Only the lines from the start of the material through the line containing "col = sc.collection" are to be extracted, exactly as they appear.
--------
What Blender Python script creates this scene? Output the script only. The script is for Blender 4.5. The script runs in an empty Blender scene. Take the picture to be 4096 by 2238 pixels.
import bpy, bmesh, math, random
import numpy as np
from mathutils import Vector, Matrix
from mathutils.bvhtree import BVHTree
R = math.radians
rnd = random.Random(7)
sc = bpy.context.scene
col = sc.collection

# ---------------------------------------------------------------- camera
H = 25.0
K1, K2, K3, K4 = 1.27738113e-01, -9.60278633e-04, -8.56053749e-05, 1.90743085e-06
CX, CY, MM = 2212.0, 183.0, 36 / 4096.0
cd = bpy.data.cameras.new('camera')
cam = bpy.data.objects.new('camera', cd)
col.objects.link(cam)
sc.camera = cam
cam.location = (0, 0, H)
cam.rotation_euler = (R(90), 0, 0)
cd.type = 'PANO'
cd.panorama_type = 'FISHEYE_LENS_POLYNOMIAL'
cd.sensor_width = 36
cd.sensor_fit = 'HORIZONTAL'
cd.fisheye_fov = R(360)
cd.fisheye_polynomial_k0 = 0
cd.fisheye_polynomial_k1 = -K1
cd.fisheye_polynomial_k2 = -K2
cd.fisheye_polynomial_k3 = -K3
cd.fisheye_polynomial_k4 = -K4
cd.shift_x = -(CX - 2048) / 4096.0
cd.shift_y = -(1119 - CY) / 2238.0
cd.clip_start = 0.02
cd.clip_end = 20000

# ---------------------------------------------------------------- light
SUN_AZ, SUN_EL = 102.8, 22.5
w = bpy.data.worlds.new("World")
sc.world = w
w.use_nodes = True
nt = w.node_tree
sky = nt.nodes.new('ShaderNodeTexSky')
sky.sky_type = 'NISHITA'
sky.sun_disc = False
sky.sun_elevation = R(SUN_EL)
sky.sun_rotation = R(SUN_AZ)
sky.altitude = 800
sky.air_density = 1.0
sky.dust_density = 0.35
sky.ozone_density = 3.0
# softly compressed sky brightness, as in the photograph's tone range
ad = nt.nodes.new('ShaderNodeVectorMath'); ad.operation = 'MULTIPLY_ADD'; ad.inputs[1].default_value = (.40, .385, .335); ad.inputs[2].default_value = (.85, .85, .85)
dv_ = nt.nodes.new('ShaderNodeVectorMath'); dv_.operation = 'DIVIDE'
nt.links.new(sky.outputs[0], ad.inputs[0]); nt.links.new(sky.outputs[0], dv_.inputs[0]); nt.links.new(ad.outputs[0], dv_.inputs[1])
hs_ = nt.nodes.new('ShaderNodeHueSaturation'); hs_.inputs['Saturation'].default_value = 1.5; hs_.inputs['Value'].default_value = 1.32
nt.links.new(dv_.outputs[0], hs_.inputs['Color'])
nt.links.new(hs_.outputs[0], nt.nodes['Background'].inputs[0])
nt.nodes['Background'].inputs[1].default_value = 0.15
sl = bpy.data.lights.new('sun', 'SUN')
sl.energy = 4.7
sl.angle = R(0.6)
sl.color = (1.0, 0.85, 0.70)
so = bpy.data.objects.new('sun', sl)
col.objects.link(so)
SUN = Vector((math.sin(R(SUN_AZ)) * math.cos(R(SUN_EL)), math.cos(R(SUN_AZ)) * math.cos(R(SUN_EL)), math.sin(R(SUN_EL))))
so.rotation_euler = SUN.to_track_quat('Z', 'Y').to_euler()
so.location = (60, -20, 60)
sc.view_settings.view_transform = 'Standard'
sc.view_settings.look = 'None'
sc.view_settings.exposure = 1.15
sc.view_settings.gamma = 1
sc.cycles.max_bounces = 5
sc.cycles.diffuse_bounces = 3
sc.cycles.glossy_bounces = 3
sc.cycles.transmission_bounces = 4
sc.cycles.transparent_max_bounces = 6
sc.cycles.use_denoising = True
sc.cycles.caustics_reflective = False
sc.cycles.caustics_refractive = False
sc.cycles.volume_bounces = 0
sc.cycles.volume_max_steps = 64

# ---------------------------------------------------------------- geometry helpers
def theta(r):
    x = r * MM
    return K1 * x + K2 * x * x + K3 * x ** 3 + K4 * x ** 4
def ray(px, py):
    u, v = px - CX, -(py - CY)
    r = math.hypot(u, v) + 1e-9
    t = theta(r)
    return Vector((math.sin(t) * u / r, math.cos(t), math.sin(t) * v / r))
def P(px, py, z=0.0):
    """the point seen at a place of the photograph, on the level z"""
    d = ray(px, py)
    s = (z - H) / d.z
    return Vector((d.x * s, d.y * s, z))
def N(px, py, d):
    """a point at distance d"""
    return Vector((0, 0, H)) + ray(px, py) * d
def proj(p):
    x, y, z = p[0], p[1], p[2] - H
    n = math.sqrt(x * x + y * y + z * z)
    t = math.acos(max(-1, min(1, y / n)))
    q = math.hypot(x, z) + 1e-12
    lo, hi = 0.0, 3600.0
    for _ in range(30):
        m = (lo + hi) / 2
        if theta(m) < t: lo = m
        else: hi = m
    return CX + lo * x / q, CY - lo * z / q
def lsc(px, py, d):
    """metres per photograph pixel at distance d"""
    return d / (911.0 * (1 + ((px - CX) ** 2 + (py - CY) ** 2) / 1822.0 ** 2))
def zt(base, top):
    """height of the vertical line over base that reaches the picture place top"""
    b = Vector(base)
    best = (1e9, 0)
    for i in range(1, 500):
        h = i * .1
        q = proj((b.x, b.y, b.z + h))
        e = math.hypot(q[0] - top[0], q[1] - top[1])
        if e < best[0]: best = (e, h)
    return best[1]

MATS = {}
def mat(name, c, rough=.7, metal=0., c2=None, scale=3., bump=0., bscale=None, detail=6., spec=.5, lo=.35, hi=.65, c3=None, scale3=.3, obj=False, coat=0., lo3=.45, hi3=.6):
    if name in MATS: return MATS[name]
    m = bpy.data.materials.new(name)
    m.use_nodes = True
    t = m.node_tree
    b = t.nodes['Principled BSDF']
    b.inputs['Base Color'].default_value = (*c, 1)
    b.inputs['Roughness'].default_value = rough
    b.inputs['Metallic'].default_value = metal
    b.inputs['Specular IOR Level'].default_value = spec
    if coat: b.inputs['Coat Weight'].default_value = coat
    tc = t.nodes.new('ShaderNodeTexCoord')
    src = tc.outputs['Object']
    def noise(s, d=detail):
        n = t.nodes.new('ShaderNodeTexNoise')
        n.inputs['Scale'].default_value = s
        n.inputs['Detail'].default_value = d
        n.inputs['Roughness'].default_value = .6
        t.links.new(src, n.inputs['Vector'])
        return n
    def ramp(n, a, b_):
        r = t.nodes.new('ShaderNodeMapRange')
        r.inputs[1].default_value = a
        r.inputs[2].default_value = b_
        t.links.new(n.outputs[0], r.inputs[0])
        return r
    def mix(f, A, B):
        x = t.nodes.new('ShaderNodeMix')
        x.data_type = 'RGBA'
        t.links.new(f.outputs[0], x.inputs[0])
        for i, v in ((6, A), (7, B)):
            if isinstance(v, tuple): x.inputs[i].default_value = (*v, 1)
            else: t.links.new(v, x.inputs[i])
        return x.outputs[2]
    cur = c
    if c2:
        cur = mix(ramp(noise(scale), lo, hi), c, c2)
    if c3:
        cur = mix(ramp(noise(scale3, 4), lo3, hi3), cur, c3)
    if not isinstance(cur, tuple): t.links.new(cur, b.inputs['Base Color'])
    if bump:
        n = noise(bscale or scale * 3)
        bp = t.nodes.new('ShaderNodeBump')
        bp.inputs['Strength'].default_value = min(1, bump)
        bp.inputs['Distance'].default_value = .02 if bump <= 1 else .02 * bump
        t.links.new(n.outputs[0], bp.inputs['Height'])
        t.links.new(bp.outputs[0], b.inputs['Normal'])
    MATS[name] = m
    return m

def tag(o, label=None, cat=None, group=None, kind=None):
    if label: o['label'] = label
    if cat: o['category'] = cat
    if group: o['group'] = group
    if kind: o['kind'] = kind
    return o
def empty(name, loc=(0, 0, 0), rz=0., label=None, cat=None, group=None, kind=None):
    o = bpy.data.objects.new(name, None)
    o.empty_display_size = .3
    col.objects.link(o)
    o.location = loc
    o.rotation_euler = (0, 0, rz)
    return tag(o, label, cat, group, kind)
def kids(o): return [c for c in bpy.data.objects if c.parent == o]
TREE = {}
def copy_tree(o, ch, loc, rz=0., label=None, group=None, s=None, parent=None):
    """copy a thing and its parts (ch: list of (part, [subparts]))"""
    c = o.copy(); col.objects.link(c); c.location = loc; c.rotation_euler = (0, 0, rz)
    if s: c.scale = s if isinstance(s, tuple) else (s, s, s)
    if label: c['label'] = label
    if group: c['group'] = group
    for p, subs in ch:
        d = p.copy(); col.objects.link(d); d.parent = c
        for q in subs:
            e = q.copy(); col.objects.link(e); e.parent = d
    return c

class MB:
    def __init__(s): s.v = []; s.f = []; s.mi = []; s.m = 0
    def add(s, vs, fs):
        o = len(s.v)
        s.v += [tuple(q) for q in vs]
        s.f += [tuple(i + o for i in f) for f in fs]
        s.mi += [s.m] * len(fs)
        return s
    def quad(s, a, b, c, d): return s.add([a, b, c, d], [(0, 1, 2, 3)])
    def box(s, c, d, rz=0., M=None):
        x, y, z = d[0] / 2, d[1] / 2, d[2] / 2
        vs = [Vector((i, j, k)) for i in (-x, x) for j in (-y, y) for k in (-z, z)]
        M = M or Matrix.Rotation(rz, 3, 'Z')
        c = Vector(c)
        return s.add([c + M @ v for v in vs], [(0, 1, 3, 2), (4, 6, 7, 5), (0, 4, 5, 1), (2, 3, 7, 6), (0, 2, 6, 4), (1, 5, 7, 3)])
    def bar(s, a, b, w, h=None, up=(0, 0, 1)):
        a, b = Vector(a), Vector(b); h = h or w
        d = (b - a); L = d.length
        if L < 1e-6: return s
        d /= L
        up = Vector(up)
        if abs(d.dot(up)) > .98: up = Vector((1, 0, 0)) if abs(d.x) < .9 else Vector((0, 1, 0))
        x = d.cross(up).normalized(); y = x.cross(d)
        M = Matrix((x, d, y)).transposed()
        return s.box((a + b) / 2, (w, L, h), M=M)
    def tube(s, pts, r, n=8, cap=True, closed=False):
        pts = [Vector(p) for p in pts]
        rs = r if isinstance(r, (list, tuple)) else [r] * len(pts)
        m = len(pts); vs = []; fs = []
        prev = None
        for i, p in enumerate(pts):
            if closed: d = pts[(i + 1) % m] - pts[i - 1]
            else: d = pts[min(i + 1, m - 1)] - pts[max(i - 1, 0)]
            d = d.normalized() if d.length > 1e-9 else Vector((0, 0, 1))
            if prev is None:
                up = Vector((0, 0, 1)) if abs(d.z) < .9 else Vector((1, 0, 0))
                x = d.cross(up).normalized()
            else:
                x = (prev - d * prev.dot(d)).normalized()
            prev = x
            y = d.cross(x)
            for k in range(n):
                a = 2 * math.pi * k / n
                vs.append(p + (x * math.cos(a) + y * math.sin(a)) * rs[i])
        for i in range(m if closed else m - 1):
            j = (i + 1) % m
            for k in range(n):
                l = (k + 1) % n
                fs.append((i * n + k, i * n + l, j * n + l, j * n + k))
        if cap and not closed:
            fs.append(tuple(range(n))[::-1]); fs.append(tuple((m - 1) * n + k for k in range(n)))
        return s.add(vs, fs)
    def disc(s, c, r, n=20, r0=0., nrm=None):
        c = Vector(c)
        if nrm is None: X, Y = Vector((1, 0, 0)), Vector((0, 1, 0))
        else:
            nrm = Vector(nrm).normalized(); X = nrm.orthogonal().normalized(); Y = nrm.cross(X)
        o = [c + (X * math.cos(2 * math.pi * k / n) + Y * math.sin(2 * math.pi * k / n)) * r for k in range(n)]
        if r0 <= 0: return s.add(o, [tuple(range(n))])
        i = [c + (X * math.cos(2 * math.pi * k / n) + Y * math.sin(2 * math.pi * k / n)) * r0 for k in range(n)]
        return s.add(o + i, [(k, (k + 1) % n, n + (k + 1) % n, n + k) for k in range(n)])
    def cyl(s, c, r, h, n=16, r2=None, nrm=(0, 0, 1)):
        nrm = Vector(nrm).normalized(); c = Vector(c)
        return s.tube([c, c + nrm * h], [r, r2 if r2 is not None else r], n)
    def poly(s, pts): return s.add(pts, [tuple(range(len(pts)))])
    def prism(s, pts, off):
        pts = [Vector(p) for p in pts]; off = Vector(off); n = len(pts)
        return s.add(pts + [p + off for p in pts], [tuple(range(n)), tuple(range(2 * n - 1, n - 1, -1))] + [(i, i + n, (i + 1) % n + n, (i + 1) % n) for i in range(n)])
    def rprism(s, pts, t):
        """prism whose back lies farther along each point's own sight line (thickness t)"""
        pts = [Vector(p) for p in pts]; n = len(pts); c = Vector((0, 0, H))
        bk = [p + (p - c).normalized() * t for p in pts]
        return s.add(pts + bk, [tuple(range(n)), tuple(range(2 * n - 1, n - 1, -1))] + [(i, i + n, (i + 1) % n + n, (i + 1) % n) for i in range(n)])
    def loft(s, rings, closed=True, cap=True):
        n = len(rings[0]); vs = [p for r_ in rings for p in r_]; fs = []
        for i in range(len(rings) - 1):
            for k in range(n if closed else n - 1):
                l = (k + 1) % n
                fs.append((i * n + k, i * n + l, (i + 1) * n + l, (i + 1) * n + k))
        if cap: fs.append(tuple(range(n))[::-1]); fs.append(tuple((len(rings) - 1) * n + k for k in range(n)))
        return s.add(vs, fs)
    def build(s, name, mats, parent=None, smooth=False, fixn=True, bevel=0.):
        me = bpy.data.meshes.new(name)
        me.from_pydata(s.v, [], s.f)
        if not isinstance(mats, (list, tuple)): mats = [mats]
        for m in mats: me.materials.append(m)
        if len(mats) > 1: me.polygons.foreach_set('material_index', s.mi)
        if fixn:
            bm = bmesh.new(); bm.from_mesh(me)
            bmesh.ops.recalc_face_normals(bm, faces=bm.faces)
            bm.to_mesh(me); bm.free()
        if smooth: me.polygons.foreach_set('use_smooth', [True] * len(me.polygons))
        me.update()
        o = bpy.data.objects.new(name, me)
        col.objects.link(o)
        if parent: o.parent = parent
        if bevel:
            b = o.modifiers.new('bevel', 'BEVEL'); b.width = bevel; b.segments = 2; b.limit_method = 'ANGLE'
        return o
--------
# [Output of the task]
What Blender Python script creates this scene? Output the script only. The script is for Blender 4.5. The script runs in an empty Blender scene. Take the picture to be 4096 by 2238 pixels.
import bpy, bmesh, math, random
import numpy as np
from mathutils import Vector, Matrix
from mathutils.bvhtree import BVHTree
R = math.radians
rnd = random.Random(7)
sc = bpy.context.scene
col = sc.collection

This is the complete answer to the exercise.